Preambles to elections President Mnangagwa

Stephen Mpofu, Perspective

WITH the iniquitous, Western Zanu-PF regime change agenda as punishment for land reform still in limbo, the period between now and the general election in 2023 is likely to be replete with ugly open and subtle vicissitudes unless the ruling party demonstrates to all and sundry that it is not in power by default.

This coming week, the revolutionary party’s 18th Annual National People’s Congress will take place in Goromonzi and the rest of the provinces represented are not likely to agree a different presidential candidate from President Mnangagwa a development that opposition political parties and their foreign backers will obviously not take with their hearts beating placidly and their lips sealed.

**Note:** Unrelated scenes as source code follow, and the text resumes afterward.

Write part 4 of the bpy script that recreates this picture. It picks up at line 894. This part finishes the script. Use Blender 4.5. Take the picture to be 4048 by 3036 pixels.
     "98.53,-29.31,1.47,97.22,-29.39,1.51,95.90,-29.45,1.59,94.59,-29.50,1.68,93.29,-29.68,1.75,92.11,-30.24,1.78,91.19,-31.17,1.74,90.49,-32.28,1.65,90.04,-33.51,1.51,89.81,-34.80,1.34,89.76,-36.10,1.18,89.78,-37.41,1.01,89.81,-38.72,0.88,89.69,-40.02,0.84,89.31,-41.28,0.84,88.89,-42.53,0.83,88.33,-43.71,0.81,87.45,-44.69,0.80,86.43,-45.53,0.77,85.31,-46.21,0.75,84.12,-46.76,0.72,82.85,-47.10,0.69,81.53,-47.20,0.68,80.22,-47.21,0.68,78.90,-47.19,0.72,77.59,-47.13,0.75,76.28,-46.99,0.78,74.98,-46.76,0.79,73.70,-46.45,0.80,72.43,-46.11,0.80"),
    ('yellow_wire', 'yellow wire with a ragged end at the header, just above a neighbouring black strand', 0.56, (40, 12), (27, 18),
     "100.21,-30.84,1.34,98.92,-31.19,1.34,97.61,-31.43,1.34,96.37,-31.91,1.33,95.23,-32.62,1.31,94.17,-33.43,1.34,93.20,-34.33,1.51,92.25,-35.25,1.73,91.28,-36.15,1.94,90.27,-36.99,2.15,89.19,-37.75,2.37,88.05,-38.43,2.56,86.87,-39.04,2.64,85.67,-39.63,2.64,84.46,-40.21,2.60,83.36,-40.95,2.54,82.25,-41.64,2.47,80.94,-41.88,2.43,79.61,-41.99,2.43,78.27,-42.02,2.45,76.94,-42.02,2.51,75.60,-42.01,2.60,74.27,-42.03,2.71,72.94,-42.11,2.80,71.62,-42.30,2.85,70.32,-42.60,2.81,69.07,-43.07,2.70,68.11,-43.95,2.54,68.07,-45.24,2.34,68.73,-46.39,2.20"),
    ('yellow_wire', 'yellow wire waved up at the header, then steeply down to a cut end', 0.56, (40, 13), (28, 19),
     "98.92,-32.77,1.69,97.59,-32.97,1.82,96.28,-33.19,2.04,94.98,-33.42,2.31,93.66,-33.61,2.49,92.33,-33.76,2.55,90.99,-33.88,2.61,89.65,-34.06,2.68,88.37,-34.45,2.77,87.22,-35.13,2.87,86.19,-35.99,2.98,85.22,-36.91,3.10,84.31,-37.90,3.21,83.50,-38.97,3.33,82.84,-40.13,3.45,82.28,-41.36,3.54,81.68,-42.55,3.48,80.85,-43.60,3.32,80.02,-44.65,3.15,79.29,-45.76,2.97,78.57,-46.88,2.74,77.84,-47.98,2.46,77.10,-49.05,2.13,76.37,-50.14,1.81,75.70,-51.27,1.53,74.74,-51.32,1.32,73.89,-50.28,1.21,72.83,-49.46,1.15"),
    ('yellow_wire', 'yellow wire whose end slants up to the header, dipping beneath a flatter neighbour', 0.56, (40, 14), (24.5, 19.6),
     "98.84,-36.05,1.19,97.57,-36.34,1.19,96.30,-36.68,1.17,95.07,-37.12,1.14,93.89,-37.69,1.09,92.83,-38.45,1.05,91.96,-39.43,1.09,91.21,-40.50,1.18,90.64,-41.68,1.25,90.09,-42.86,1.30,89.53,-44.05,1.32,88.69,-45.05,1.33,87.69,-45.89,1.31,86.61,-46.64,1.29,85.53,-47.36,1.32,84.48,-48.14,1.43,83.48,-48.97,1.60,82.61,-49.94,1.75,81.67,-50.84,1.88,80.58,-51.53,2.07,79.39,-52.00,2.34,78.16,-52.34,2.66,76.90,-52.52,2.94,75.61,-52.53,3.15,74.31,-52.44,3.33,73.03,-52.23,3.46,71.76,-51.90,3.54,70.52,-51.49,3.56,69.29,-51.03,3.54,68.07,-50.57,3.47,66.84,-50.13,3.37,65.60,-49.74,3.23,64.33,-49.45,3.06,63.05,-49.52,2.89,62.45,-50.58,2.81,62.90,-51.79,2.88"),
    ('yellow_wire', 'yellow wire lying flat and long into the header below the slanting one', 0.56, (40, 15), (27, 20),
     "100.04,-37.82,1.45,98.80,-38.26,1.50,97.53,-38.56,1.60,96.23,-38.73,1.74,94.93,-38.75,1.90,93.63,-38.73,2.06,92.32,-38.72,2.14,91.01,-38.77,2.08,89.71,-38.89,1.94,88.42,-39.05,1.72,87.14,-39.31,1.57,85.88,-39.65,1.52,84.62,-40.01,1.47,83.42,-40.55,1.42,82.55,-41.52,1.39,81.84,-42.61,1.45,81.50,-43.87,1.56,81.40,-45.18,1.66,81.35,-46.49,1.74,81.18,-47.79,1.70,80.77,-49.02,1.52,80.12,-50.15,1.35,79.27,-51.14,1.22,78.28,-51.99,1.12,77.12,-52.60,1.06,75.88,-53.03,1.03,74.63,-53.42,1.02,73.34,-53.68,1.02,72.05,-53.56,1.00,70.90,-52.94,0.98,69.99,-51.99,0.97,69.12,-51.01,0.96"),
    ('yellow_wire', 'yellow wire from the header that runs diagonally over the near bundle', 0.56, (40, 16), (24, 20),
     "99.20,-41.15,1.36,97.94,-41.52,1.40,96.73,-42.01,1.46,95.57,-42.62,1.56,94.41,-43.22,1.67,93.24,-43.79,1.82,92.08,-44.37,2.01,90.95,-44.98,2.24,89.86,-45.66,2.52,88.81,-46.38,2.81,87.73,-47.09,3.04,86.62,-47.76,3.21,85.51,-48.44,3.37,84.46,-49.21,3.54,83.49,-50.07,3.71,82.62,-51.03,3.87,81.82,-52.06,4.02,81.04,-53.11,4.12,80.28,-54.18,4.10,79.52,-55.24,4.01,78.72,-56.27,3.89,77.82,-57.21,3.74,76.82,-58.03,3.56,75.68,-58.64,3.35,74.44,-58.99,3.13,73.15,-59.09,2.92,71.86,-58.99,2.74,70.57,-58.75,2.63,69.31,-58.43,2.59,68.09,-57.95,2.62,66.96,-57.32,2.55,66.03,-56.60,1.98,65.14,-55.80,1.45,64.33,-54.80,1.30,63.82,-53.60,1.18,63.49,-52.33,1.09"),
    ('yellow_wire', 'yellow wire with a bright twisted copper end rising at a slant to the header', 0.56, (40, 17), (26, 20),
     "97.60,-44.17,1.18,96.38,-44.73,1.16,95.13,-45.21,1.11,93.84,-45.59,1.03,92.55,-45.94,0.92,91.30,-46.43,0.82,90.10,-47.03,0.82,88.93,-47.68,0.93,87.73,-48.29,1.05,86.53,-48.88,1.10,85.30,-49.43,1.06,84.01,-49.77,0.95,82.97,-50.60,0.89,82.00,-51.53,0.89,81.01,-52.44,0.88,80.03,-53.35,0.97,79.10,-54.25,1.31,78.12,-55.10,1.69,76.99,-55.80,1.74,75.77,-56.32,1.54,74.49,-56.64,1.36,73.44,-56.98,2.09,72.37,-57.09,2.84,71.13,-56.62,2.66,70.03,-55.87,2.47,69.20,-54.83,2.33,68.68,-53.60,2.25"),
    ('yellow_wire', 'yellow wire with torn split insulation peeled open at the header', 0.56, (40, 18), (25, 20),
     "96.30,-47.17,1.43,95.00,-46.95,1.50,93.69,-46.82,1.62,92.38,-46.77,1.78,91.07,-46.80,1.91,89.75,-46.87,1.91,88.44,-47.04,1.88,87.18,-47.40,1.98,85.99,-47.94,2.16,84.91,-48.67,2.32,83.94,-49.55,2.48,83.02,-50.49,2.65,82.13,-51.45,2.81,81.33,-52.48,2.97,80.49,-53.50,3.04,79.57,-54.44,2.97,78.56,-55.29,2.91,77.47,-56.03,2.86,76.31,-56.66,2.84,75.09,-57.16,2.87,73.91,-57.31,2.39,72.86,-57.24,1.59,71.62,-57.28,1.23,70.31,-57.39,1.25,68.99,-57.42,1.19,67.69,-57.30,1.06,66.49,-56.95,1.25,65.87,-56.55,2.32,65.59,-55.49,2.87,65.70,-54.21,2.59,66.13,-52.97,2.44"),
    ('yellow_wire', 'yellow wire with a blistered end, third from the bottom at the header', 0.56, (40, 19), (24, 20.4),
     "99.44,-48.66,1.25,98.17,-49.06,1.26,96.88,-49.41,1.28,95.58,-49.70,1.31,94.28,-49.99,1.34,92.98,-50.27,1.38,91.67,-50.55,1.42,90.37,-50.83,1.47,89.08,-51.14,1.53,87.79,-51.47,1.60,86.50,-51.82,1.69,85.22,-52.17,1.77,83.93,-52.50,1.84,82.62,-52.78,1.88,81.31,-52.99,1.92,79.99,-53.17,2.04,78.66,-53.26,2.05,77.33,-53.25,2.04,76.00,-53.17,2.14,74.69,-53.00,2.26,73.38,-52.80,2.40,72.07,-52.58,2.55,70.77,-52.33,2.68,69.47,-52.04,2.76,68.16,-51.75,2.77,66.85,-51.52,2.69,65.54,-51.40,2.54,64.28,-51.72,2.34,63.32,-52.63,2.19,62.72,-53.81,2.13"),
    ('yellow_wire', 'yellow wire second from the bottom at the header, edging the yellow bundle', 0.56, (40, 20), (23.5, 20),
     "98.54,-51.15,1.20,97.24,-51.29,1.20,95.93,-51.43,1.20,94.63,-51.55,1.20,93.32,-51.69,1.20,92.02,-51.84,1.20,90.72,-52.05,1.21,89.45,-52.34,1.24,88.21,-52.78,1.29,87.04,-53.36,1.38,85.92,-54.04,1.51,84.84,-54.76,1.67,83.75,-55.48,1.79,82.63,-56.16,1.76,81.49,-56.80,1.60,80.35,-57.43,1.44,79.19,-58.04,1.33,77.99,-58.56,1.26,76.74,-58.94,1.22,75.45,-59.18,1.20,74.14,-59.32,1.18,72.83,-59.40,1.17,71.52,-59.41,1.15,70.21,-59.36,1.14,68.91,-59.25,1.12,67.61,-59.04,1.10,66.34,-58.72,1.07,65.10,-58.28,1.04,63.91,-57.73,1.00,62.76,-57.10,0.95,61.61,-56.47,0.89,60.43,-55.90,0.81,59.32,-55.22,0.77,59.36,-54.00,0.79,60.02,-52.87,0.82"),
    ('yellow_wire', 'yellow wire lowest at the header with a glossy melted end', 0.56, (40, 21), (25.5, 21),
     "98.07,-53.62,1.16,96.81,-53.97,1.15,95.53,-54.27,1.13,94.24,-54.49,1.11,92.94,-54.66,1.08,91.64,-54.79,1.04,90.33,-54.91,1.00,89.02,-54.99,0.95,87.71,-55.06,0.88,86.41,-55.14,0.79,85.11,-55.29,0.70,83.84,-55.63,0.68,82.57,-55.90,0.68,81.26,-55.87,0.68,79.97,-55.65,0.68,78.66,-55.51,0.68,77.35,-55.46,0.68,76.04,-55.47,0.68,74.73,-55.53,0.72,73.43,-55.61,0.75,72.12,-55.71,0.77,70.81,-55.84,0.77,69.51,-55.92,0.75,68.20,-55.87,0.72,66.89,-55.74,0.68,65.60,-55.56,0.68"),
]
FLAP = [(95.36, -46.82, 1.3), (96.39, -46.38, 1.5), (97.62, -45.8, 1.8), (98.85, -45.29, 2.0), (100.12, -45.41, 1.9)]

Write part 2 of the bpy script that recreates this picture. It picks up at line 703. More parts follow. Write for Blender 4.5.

The political machinations locally and abroad against the ruling party and its government already widely known, the parties that yearn for the niceties of power will no doubt regard any unanimous Zanu-PF choice for Cde Mnangagwa as the party’s only candidate in the forthcoming general elections as a stumbling block in their bid for the highest political spot in the nation and will obviously resort to any and all tactics in their bid to form the next post-election government.

The confrontation that is likely to arise from the ruling party and opposition political groupings spoiling for the same lucrative but arduous rulership post could further inhibit economic revival, not to mention the realisation of a boon, which then suggests that the country may limp on into the future with little or no hope for complete economic recovery ad infitum with those still baying for Zanu-PF’s ouster from political glory applauding the economic stagnation as an opportunity for them to gain the upper hand in the contest for power.

The above therefore provides a big challenge for the party that broke the repressive colonial yoke and brought independence, freedom and self-determination by our black people to prove that the revolution that broke the camel’s back was not a fluke.

As a first step, Zanu-PF might wish to clean its own house with a rough brush that is not shy of corners encrusted with political filth.

This pen suggests, for instance, that any “high profile” government or political officials involved in corruption be caught, exposed for all to know them and then sent to face political gallows to provide finality to their anti-patriotic, anti-revolutionary dealings after the courts have obviously hit the culprits with bare-knuckle rather than with gloved hands to instill the fear of the law and of God in would be, similar economic saboteurs.

At the same time as the ruling party and its government continue to clean up tattered images on either side, the state should persist in its efforts to revive the country’s economy now virtually on a limp.

The current co-operation between the South African and Zimbabwean chambers of commerce to boost the economies of the sister countries is but one of many other economic revival initiatives in which Zimbabwe and other friendly nations should participate to improve the welfare of their citizens in a world where Big Brother countries like to see smaller nations living from hand to mouth in order to turn the latter into economic and political quislings.

The upshot of the above disclosure is that the ruling party and its government must deal with bread and butter issues as this newspaper stated a few days ago, so that come election day voters going to cast their ballots will post not sullen faces but smiles encoded with the knowledge and assurance that the wonderful work done by their ruling party will certainly continue into a brave new future to benefit generations to come.

What this also means is that government initiatives already underway to create employment or micro-financial economic opportunities for Cinderalla-ed members of the community, namely women and youth, are intensified to fill the bellies of our people and in that way light up and brighten their hopes for a brave new future in the offing for our nation.